Finance staff told the board that spikes in water and sewer costs, modest state‑aid growth and rising TRS/ERS and health‑insurance rates mean a tighter 2026–27 budget; a needs assessment lists $1.8M in requested priorities including counselor and nurse positions.

District finance staff presented the 2026–27 budget calendar and a needs assessment that lists staffing, equipment and capital transfer requests totaling about $1.8 million.

Presenter John (district finance presenter) reviewed the budget calendar (presentations through March, adoption Apr. 21, budget vote May 19) and identified key cost drivers: the village water bill rose from about $108,000 to $209,000 (a ~94% increase), town sewer charges increased substantially (presenter noted figures representing a large percentage rise), and preliminary state‑aid runs were about $400,000 lower than hoped.

Pension and benefit cost pressures were highlighted: Teachers’ Retirement System (TRS) estimated to increase to about 8.24% next year, Employees’ Retirement System (ERS) estimated at about 17.6%, and health‑insurance premiums projected near 7%. Presenter also noted use of federal Title and special‑education grants and that some revenue lines (UPK, building/transportation aid) are treated conservatively.

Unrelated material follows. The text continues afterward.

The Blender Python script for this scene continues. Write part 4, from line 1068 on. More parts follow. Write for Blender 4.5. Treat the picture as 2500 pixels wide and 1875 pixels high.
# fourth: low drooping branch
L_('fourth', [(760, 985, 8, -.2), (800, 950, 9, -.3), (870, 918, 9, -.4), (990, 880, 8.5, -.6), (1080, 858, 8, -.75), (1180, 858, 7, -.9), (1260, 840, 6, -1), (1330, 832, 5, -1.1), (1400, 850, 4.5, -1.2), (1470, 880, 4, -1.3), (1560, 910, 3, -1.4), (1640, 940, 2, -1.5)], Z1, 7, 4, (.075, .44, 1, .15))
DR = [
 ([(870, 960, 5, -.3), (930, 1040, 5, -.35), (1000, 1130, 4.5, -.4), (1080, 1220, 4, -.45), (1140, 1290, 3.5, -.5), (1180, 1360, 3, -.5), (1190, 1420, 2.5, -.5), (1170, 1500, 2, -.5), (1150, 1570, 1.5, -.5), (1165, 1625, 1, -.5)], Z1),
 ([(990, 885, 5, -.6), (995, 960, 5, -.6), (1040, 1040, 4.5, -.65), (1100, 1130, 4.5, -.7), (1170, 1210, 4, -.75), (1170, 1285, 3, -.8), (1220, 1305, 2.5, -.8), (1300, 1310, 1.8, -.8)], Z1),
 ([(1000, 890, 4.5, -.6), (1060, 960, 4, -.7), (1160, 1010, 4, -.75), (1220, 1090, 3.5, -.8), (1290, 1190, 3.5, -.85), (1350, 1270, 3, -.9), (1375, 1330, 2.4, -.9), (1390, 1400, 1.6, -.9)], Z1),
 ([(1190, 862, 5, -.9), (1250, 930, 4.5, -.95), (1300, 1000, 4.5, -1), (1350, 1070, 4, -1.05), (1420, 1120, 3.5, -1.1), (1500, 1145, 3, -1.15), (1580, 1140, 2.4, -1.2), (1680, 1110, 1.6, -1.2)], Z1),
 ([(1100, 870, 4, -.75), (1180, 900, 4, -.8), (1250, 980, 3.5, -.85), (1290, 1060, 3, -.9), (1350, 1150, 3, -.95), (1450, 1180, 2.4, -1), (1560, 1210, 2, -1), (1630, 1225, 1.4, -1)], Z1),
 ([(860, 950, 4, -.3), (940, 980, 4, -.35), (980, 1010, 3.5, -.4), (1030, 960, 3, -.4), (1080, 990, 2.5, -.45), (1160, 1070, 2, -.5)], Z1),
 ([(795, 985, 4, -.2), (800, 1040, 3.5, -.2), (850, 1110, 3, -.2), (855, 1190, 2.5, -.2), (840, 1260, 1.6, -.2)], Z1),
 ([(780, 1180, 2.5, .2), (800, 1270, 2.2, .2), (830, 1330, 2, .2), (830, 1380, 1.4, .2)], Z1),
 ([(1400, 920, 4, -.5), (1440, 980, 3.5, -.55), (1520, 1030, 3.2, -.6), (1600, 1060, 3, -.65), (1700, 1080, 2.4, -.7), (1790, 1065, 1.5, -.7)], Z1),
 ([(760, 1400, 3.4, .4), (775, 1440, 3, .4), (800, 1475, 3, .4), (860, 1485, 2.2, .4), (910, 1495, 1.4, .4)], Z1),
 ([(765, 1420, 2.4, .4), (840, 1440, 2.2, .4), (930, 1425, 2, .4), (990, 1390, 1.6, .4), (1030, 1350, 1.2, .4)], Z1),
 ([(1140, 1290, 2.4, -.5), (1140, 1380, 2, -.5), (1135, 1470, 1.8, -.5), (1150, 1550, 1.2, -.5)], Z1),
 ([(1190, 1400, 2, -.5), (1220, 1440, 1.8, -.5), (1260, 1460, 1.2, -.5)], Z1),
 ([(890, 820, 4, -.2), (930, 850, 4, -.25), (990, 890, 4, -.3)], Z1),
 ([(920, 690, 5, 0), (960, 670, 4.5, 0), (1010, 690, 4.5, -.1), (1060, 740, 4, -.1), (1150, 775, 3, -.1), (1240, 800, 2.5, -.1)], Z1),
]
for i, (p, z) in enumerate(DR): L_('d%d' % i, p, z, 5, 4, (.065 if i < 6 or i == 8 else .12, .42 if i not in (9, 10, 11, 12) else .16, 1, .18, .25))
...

The needs assessment proposed several staffing additions or changes: a split guidance counselor (estimated $136,000 staffing cost), an instructional coach shared across elementary buildings, a kindergarten intervention teacher, a bilingual‑preference school psychologist, a teaching assistant for CCHS tied to program restructuring, a float nurse (estimated ~$114,000), and equipment requests (cafeteria tables ~$26,000; athletic equipment ~$66,000). The presenter estimated a $300,000 transfer to capital for door hardware as part of ongoing safety work.

Board members asked for additional detail on rollover numbers, clarifications on state‑aid calculations, and how a proposed UPK funding increase in the governor’s budget could change the district’s revenue picture. Presenter said more precise rollover figures and revenue breakdowns would be provided at the next meeting.

The board was reminded that the budget must be adopted by Apr. 21 to appear on the May 19 ballot and that the district will continue to refine assumptions and present updated revenue and expenditure projections for board review.